Thursday, June 9, 2011

On Freethought Parenting

I was going to blog about my latest canning experience (applesauce, and it was AWESOME) but have decided to write about something else on my mind today: freethought parenting. One of my priorities as a parent is raising my children in a manner that they never grow into someone's sheep. I want them to question everything! To this end, I try not to make rules for them that seem arbitrary. If I can't give them a good reason for doing or not doing something, I don't think I should expect them to follow my rule.

Of course, like with most parenting goals, this is more easily said than done. I would be lying if I said I didn't occasionally and loudly say "because I said so" after the umpteenth question on a particular subject. I grew up in an authoritarian household and there were some things we simply were not allowed to question, period. I don't want that for my kids, but it's very hard to get out of that mind set. It's not that I don't want my children to be respectful, because I do, but I don't want them to respect authority that is not derived through reason and fairness.

Dale McGowan's book Raising Freethinkers has been a valuable resource in my parenting quest. I love this passage in Chapter One:

I want the idea that questions can be feared because of the answers they might produce to baffle my kids. I want them to find hilariously silly the idea that certain lines of thought cannot even be pursued, lest they be caught. That requires a certain amount of parental self-discipline. It requires the ability, for example, to not paint the far wall with soup when the 5-year-old asks if monkeys have vaginas, or why black people have big lips, or who will put her blankie on her grave when she dies- all three of which have come up at our dinner table. It requires a firm conviction that there is no rock that can't be upended if you think there might be something under it. And of course, there always, always might.

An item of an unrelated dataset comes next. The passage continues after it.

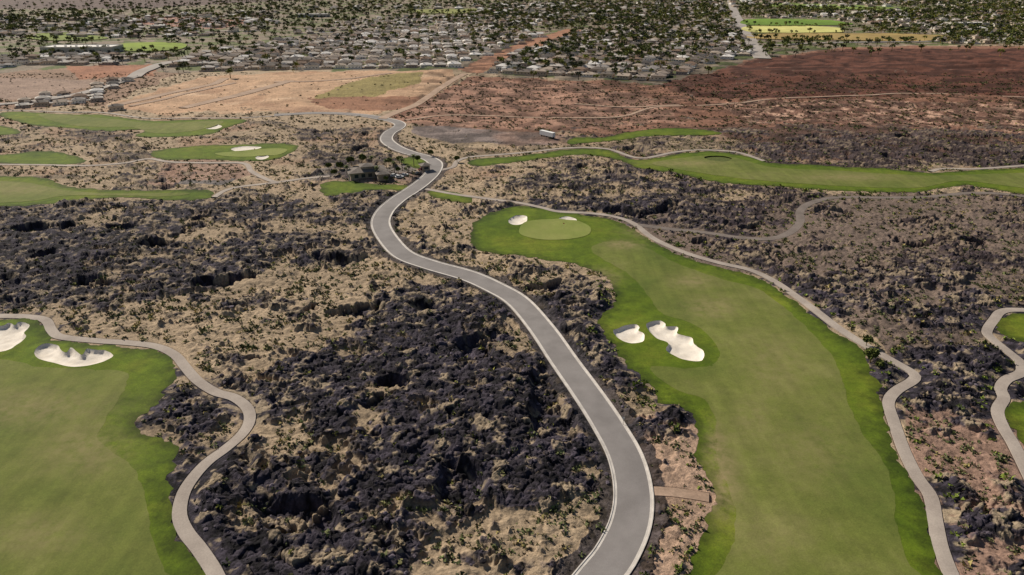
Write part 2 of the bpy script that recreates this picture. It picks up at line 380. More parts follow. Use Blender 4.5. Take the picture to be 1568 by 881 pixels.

It's not difficult to encourage a ravenous curiosity in young children, the questions come so naturally to them! But do they outgrow it, or do we as parents and our society stifle it? What made it suddenly "uncool" to enjoy reading when Bonnie was in third grade at the local public school, or to know the answers when the teacher asked the class a question? (Insert plug for homeschooling here.)

To go back to the concept of respect, I try to teach our kids to differentiate between respect for individuals (highly valued) and respect for ideas (totally subjective.) Even though there were some things exempt from this scrutiny in my house growing up, my mom did have the general idea with the rule that we were not allowed to call each other stupid, but we could call some actions and ideas stupid. I carry that rule on with my kids, though I prefer they use adjectives other than stupid (because it's a stupid word.)

We've adopted the following general family rules, framed on our wall and borrowed from McGowan's book. They were open to discussion before ratification and may change through the years as our family grows and changes.



So, where does religion fit into raising freethinking children? My kids are learning about religion in a world context. Our homeschool is secular, but we might just spend more time talking about religion than other homeschooling families, because I don't believe you can adequately teach history or current events without religious education. My hope is that Bonnie is learning to respect everyone's rights to choose his or her own religious beliefs, but I certainly wouldn't expect her to respect religion itself, unless she came to that conclusion through her own critical thinking processes. I would no sooner tell Bonnie what to believe than I would tell her how to feel. As a freethinking parent, my job is to teach my children how to think and not what to think, and I take my job very seriously!